Do not just solve random questions. Mix chapter-wise practice with timed mixed sets. Chapter-wise sets help you understand content. Mixed sets help you switch between topics the way the real exam does. If you can move from one subject to another without feeling lost, your exam confidence will improve naturally.
Revise in short cycles
Revision is not the same as rereading a chapter from the beginning every time. Good revision is short, active, and repeated. For example, review a chapter on day one, then again after two days, then after one week, then before a mock test. This spacing helps your memory stay active instead of fading after a single long session.
Use summary sheets for formulas, definitions, diagrams, and tricky facts. Keep them small enough that you can scan them quickly before sleeping or before a test. The goal is not to create a second textbook. The goal is to create fast recall material that your brain can actually use when you are under time pressure.
Train for the exam environment
One of the biggest reasons students lose marks is panic. They know the content, but they do not know how to behave during the exam. Full mock tests are important because they train your rhythm. Sit in a quiet place, set a timer, avoid interruptions, and finish the paper in one attempt. After the test, review the paper carefully instead of only checking the score.

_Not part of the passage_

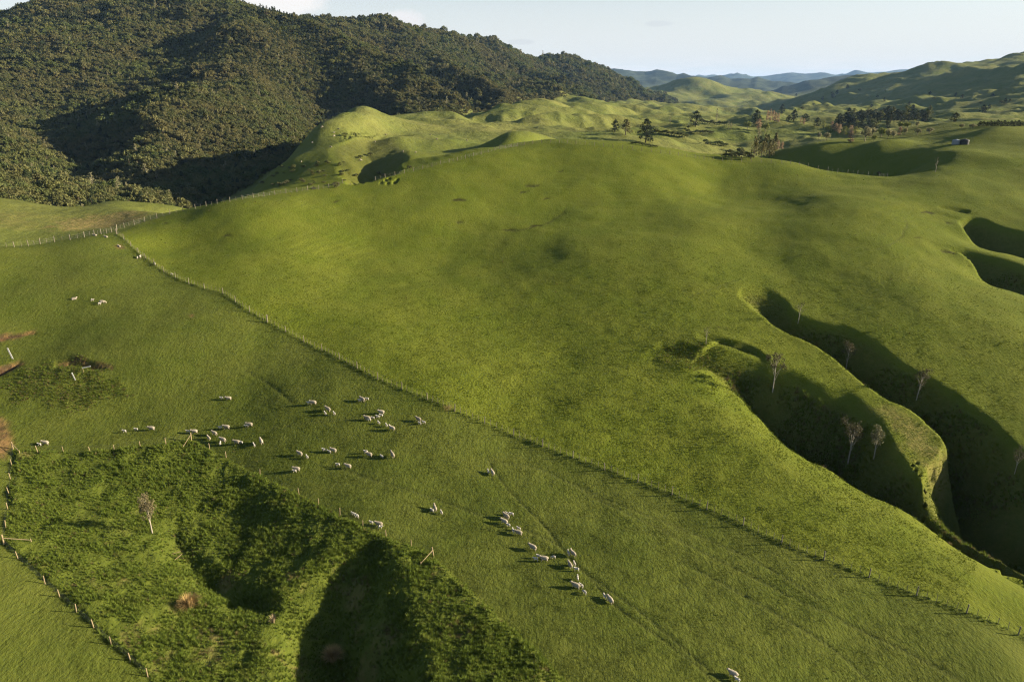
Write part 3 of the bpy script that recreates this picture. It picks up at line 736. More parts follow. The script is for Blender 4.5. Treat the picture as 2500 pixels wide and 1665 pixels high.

Also practice deciding when to skip a question. In CEE, a stubborn mistake can waste more time than it deserves. If a question feels uncertain, mark it mentally, move ahead, and return later if time is left. A calm decision saves more marks than an emotional one.
What I would tell a Nepali student starting now
If you are starting from zero or almost zero, do not wait for the perfect notebook set, the perfect app, or the perfect motivation level. Start with what you have. A pen, a notebook, one reference book, and a regular routine are enough to make progress. The students who improve consistently are the ones who keep showing up, even when the progress feels slow.
CEE becomes manageable when you stop thinking of it as a giant wall and start seeing it as small daily tasks. Finish one chapter, solve one short set, review one mistake, and repeat the process. That steady discipline is what builds a better score.